Matthew 7:7-8 (NRSV)

Ask, and it will be given you; search, and you will find; knock, and the door will be opened for you. For everyone who asks receives, and everyone who searches finds, and for everyone who knocks, the door will be opened.

One of Jesus’ better known sayings is “seek and ye shall find” that is rendered above in a fuller context and in the New Revised Standard Version rather than the more familiar King James Version.   As I consider the three fold instructions of asking, searching and knocking as merely saying the same thing three different ways I will focus only on the searching/finding metaphor though my thoughts apply to each equally.

I have heard this passage preached and discussed many times in my life and almost always it gets treated as though Jesus is guaranteeing success in the way that Babe Ruth guaranteed a home run by pointing to the fence. Jesus does not specify what we should ask, seek or knock for but presumably it is something akin to recognizing the Kingdom of God or salvation. If Jesus is talking about something profound, like the kingdom or salvation, rather than something trivial like car-keys or socks then the kind of searching he is talking about is equally profound. In other words, I do not think Jesus is saying that if you go looking for your car-keys I guarantee you will find them. I don’t think Jesus is making that kind of guarantee even if we substitute the words “kingdom” or “salvation” for “car-keys” in the previous sentence.

I do not believe that the process of searching and finding, as Jesus uses it, refers to two different things. I think it refers to one thing. To search is to find. The path is the goal. The quest is the achievement. The attempt is the success. The search is its own reward. The search is not the reward in more trivial kinds of searches. When I have lost my car-keys I do not believe that searching for them is its own reward. If I cannot find them then my search was a failure. But I cannot say the same when I am searching for the kingdom or salvation or enlightenment. In those instances, the search is what it is all about. In a religious search, I cannot even say with clarity what I am searching for because it necessarily transcends my expectations and overturns my assumptions.

I could go further and suggest that in the way that Jesus says “search and you will find” he could just as well have said “find and you will search.” Because what we find in a religious quest is something that compels us towards more.
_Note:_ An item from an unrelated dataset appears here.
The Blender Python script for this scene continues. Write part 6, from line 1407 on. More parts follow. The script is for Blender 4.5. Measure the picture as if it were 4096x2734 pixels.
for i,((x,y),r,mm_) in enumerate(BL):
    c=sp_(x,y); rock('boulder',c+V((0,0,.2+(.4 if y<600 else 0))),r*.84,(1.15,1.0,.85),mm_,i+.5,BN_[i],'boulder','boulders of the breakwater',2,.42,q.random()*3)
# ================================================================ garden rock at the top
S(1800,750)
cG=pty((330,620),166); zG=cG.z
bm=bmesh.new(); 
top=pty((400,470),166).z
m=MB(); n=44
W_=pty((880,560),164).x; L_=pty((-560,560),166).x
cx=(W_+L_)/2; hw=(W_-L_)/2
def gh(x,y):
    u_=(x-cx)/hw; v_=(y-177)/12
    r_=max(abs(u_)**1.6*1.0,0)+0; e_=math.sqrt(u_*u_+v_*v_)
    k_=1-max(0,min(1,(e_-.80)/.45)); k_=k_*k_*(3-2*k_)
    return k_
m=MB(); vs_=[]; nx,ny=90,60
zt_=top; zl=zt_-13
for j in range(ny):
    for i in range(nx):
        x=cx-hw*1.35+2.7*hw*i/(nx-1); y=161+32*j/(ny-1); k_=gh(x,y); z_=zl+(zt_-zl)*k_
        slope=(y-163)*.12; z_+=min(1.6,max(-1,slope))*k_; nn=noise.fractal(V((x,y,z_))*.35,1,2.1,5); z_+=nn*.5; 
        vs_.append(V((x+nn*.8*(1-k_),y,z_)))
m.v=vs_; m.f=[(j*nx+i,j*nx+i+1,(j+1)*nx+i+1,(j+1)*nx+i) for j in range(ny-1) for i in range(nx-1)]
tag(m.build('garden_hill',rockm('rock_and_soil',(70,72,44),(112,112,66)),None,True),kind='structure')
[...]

I do not mean that it is like chasing the ever-receding horizon or never feeling good enough. I mean that when I find the kingdom or salvation or enlightenment, I cannot help but feel like what I had been searching for was inadequate. Once I find it then I know what to look for. When I make a religious find it always gives me a new way of living my life, a new path to live on, a new quest upon which to embark, a new search to begin.